**Goal:** Among the entries below, count the lines where the string "this" occurs, and give only the number.

** start **

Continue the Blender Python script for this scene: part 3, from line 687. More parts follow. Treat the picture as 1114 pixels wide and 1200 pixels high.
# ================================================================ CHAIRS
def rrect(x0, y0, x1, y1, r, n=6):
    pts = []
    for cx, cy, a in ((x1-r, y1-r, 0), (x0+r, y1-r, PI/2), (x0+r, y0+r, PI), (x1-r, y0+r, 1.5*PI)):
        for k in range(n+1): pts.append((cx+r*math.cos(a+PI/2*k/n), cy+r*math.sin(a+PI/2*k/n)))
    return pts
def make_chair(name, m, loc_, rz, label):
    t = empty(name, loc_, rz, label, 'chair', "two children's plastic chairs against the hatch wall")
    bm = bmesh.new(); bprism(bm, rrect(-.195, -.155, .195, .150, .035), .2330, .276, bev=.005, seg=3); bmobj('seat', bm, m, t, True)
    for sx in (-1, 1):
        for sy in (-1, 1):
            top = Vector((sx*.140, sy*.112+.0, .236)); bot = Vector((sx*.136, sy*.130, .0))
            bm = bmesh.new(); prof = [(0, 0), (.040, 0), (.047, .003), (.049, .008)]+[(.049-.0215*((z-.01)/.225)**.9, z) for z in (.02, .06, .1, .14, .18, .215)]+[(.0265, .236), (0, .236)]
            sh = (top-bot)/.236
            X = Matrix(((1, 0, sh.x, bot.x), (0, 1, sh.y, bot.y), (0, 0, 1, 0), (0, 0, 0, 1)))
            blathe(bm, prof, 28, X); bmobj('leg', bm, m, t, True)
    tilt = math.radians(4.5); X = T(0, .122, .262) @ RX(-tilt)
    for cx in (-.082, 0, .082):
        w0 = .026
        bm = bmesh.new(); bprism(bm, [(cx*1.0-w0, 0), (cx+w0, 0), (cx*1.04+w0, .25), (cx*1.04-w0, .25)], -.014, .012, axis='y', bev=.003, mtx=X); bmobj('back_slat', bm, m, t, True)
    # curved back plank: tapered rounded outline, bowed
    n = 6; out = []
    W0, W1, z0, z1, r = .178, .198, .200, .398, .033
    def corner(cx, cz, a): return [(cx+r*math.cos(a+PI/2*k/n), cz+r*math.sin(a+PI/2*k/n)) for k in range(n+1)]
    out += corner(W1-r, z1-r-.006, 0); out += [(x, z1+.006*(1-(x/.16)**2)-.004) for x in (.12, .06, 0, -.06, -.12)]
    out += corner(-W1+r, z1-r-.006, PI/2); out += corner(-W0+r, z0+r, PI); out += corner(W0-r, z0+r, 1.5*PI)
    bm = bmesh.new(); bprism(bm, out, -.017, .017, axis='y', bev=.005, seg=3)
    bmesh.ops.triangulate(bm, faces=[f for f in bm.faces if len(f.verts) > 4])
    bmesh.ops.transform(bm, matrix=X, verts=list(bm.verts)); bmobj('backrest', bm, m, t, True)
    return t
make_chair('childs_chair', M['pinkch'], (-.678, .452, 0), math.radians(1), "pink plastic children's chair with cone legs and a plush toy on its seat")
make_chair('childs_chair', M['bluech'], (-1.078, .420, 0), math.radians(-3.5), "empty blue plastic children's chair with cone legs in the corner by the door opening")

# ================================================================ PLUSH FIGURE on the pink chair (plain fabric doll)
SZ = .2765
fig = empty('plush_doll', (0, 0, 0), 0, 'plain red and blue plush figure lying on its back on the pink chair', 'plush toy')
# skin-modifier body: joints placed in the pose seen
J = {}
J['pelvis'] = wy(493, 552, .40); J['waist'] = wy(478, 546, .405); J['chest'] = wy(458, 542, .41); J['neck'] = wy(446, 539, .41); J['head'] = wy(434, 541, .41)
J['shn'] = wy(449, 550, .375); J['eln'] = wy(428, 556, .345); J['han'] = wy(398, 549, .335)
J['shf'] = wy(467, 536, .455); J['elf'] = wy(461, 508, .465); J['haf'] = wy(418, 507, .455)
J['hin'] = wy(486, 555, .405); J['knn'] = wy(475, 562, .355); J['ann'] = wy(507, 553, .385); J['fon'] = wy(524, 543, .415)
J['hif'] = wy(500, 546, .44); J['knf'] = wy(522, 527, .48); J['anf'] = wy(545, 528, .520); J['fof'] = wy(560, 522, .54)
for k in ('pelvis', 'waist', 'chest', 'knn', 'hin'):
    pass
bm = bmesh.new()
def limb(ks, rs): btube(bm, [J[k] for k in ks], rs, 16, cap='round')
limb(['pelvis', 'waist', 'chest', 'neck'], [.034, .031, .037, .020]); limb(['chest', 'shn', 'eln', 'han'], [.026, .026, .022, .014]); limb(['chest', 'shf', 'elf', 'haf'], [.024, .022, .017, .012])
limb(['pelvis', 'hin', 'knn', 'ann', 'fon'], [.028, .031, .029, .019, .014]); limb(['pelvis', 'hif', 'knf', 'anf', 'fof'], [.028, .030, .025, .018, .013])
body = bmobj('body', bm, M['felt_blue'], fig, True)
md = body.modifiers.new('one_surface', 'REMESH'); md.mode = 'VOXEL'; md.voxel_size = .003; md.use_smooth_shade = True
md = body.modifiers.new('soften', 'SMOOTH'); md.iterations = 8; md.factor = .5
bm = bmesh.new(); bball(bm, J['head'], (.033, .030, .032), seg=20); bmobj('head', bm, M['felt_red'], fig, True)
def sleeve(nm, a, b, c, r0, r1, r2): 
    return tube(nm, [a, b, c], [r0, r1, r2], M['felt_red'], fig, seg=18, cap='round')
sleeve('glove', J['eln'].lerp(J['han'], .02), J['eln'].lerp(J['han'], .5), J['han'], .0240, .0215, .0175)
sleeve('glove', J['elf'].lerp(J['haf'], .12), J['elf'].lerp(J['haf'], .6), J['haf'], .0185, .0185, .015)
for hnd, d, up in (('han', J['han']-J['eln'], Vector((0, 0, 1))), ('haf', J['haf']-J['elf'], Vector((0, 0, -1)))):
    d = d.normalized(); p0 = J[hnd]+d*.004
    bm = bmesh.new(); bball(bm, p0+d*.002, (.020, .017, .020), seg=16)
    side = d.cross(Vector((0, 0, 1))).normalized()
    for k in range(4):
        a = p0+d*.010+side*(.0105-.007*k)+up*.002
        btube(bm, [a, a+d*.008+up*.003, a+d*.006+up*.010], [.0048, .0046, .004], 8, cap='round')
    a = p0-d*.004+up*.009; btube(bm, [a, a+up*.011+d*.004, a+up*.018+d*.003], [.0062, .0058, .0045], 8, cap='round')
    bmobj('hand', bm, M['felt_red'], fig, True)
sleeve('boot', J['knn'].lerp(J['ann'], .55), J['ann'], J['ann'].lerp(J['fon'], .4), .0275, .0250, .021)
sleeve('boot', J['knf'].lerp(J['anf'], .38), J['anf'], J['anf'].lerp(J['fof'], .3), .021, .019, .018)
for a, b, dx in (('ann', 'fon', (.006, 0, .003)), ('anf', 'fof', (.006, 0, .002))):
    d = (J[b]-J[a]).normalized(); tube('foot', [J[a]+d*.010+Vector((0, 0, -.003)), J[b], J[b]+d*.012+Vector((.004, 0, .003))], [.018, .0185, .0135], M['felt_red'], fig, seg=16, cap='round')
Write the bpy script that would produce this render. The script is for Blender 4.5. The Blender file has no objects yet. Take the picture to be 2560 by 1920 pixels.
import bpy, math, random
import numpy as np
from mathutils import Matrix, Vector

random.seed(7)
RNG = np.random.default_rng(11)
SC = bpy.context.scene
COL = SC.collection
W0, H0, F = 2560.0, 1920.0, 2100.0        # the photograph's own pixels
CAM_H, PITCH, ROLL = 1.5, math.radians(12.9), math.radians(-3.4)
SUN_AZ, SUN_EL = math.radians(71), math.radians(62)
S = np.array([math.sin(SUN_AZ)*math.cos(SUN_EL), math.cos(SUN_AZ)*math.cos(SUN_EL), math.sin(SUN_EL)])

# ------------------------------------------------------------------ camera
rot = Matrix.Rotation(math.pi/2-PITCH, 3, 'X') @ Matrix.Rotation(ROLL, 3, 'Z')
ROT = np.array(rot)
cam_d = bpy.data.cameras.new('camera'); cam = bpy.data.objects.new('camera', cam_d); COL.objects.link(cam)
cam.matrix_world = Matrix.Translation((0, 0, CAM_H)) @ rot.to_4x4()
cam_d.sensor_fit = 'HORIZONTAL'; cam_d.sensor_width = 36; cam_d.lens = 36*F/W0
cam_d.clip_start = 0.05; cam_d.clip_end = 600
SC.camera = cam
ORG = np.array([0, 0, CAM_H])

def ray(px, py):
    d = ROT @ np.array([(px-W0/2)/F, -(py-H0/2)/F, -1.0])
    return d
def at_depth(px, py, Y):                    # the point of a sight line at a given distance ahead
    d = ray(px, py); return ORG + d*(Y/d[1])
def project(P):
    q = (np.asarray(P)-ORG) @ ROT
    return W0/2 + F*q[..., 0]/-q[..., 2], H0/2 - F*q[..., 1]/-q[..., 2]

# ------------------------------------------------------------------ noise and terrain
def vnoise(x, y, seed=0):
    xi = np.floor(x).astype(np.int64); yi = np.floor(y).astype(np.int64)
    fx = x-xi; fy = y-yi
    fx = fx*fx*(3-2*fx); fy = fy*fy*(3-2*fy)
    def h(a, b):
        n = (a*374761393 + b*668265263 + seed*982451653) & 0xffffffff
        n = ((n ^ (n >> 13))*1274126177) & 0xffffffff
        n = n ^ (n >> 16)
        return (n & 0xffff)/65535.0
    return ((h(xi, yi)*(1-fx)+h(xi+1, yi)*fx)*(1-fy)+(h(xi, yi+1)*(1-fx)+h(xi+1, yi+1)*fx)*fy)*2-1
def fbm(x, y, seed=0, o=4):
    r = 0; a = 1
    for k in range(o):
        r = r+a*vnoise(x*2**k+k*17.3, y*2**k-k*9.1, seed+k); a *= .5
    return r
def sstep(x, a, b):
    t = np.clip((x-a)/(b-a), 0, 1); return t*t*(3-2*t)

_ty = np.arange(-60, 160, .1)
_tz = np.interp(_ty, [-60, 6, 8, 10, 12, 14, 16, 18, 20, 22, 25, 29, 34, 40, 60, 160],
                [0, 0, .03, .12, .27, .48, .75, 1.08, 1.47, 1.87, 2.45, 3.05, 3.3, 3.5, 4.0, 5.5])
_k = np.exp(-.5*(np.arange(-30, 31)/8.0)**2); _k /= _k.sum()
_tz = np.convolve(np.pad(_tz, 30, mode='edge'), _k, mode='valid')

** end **

**Exercise answer:** 2